Coats, GOP locals smell victory Nov. 2SCHERERVILLE |
Local Republicans brimmed with optimism Saturday morning over their party's chances in the upcoming midterm elections and were more than ready for U.S. Senate candidate Dan Coats' keynote message.
"We are on the cusp of victory," Coats told a crowd of about 300 in the Patrician Hall at the fifth annual Reagan Breakfast.
He warned state and local candidates and their supporters, however, to guard against a false sense of security.

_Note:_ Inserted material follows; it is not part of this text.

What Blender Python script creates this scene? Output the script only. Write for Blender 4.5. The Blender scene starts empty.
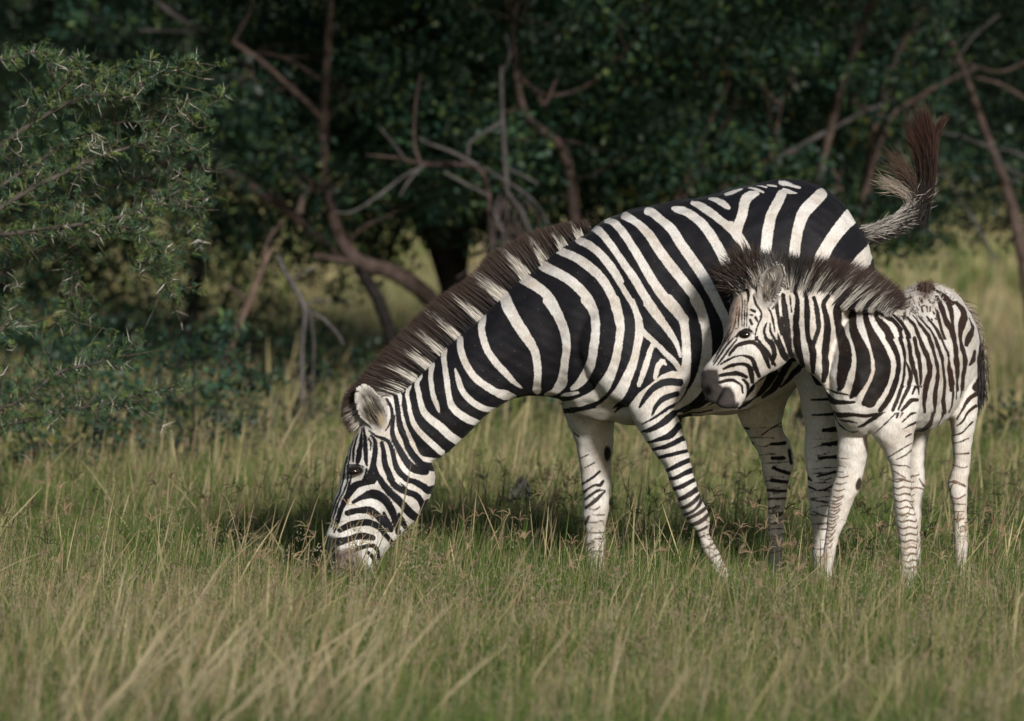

"We have a lot to do in 30 days. Victory is not assured by fancy speeches or candidates' commercials and signs. Victory is assured by the people like you, willing to come out of your homes and businesses and neighborhoods to contribute, sign up to work for the candidate of your choice, make sure people are registered to vote, get the candidates messages in the hands of voters and get them out to vote on Election Day," he said.
Coats – who represented Indiana in the U.S. Senate from 1989 to 1999, served as U.S. ambassador to Germany and worked as a lobbyist in Washington, D.C. – will face off Nov. 2 against U.S. Rep. Brad Ellsworth, D-Evansville, to replace outgoing Sen. Evan Bayh.
Coats joined Charlie White, Republican candidate for Indiana secretary of state, and Tim Berry, Republican candidate for state auditor, in a plea to get out the vote Nov. 2 to boost the GOP into control of the U.S. House of Representatives in Washington and the Statehouse in Indianapolis.
Lake County Republican Chairwoman Kim Krull told the audience she must have appeared crazy last year when she accepted the job as head "of a party that hasn't won a countywide race in decades."
She recounted
a long line of Democratic leaders convicted of public corruption including "newly convicted felon Democratic mayor of East Chicago George Pabey," and said others would work "to win more races in Lake County so we can finally have a two-party system and so Lake County can become the premier county to locate a business or family."